Start SOURCE RECORDS
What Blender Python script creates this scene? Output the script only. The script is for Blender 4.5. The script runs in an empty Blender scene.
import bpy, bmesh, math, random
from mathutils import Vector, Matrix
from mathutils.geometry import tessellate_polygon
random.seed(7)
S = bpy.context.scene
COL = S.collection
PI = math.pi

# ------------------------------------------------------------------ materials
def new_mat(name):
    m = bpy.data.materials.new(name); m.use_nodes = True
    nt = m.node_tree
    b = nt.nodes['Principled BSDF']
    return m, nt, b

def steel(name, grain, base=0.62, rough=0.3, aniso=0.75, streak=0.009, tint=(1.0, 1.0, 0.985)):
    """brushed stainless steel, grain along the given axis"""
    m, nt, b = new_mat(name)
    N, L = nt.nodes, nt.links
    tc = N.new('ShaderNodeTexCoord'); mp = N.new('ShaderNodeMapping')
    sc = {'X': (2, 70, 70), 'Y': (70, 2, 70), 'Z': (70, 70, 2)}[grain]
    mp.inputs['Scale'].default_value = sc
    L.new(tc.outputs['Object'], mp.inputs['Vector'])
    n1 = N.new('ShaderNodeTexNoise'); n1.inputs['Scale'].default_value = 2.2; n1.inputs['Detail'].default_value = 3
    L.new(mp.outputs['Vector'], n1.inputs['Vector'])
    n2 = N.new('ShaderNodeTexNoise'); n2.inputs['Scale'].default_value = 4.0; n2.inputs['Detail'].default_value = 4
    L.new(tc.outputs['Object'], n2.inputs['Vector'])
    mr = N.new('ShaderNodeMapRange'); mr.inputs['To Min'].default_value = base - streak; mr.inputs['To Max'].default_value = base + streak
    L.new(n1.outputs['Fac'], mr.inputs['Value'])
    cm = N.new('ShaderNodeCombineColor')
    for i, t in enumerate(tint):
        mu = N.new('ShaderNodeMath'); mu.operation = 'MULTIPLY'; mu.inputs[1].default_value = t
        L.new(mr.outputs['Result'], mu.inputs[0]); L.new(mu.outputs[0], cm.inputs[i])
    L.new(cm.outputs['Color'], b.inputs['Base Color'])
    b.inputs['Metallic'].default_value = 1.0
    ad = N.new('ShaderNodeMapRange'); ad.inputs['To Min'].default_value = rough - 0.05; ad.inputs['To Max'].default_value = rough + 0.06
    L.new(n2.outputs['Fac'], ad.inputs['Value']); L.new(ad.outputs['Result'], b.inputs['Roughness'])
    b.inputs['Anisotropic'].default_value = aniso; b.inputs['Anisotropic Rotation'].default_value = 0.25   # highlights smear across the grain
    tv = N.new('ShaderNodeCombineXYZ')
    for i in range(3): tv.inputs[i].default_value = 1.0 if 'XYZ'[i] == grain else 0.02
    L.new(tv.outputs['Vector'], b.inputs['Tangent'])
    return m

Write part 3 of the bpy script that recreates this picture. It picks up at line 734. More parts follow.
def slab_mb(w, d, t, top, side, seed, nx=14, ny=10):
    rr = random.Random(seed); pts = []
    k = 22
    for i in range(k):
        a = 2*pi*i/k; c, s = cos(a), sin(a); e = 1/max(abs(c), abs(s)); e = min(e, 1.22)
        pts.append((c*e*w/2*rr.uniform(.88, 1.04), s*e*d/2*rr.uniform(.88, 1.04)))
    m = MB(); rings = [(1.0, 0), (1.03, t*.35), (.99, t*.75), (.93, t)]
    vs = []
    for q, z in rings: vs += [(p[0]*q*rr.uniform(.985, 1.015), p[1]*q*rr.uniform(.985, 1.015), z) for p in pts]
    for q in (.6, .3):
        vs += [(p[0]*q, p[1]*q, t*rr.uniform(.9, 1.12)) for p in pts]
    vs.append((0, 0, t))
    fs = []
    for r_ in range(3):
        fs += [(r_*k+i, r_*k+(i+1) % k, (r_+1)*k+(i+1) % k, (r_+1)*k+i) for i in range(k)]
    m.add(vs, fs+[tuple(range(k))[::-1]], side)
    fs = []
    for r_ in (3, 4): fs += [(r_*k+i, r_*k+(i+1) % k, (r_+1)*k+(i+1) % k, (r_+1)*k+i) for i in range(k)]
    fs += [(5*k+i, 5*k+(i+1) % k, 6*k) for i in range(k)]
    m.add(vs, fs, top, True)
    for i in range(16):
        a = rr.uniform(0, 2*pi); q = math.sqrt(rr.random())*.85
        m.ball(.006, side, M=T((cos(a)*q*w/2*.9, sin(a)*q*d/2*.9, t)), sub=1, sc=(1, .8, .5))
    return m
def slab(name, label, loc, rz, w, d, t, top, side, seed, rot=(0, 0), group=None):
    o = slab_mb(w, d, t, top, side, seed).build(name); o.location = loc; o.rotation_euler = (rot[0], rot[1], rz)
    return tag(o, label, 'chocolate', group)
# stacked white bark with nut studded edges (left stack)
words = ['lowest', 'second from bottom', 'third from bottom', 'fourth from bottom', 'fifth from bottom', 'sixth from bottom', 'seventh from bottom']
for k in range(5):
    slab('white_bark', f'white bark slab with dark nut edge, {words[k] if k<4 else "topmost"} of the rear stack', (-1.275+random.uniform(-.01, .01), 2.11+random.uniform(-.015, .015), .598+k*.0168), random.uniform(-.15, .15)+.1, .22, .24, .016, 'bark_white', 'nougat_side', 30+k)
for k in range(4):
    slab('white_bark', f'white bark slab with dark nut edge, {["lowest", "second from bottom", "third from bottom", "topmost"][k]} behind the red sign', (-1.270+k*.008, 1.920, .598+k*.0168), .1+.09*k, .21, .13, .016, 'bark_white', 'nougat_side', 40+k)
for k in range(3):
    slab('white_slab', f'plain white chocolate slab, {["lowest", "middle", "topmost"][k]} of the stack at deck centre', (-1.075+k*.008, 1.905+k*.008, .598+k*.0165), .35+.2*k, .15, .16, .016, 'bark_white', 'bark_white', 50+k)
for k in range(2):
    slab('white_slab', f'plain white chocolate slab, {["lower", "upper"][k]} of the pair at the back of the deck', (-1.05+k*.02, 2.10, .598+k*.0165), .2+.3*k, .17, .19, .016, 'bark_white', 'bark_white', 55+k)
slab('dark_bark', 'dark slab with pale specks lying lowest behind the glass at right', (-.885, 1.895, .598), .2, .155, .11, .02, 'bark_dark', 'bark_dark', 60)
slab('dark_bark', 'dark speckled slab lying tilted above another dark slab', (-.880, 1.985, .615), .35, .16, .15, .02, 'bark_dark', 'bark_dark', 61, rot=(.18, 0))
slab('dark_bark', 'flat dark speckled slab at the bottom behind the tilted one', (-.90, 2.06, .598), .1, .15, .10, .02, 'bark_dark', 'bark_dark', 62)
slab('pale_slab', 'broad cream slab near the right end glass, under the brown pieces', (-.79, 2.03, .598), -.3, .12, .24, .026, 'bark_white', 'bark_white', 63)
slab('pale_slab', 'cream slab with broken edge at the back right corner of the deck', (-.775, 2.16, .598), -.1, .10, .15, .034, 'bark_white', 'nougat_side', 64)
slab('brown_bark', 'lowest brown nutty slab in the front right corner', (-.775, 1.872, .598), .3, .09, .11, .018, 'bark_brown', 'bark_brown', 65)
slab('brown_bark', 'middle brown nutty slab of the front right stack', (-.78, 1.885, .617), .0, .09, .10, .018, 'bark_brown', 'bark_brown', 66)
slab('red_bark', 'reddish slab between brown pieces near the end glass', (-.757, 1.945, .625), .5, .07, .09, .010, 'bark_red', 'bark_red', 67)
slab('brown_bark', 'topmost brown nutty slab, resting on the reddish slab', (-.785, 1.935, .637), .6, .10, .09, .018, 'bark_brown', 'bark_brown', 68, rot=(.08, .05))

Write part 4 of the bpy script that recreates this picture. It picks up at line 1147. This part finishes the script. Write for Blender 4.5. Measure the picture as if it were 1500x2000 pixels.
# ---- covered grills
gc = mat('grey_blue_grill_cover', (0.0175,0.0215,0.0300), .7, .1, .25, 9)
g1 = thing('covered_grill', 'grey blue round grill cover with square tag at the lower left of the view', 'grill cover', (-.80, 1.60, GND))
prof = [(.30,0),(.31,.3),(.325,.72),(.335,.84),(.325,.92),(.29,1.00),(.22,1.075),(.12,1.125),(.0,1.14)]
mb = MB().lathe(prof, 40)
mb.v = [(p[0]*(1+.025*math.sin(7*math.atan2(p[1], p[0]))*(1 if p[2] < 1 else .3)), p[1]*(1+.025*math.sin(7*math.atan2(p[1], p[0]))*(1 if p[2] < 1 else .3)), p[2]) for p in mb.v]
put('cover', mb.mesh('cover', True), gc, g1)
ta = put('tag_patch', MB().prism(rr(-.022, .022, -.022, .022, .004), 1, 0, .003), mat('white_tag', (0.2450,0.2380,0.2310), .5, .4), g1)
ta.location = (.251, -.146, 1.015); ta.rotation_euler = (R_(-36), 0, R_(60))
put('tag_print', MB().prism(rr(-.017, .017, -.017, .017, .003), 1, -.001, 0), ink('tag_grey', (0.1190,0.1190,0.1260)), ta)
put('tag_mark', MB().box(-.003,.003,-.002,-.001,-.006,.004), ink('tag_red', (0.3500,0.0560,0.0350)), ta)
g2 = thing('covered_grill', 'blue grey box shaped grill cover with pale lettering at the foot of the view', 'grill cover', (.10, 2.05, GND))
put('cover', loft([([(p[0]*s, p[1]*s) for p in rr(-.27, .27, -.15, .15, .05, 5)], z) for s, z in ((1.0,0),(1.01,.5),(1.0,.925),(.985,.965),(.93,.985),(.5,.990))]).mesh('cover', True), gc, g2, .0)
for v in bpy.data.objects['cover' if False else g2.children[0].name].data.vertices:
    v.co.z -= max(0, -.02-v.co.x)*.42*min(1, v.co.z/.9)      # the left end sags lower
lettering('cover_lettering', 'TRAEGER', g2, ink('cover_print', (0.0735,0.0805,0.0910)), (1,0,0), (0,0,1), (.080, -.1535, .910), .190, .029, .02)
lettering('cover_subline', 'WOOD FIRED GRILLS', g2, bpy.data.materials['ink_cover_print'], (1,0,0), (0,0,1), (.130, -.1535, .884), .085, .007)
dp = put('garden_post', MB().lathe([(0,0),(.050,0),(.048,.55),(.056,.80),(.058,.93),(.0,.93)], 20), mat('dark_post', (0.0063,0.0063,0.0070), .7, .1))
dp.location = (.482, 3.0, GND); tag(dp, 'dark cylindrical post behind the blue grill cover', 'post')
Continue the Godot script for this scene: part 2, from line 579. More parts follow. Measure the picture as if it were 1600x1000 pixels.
End SOURCE RECORDS
EXERCISE DESCRIPTION: Using the material above, quote the first line and each line after it, stopping at and including the line that holds "return m, nt, b".

OUTPUT OF THE TASK:
What Blender Python script creates this scene? Output the script only. The script is for Blender 4.5. The script runs in an empty Blender scene.
import bpy, bmesh, math, random
from mathutils import Vector, Matrix
from mathutils.geometry import tessellate_polygon
random.seed(7)
S = bpy.context.scene
COL = S.collection
PI = math.pi

# ------------------------------------------------------------------ materials
def new_mat(name):
    m = bpy.data.materials.new(name); m.use_nodes = True
    nt = m.node_tree
    b = nt.nodes['Principled BSDF']
    return m, nt, b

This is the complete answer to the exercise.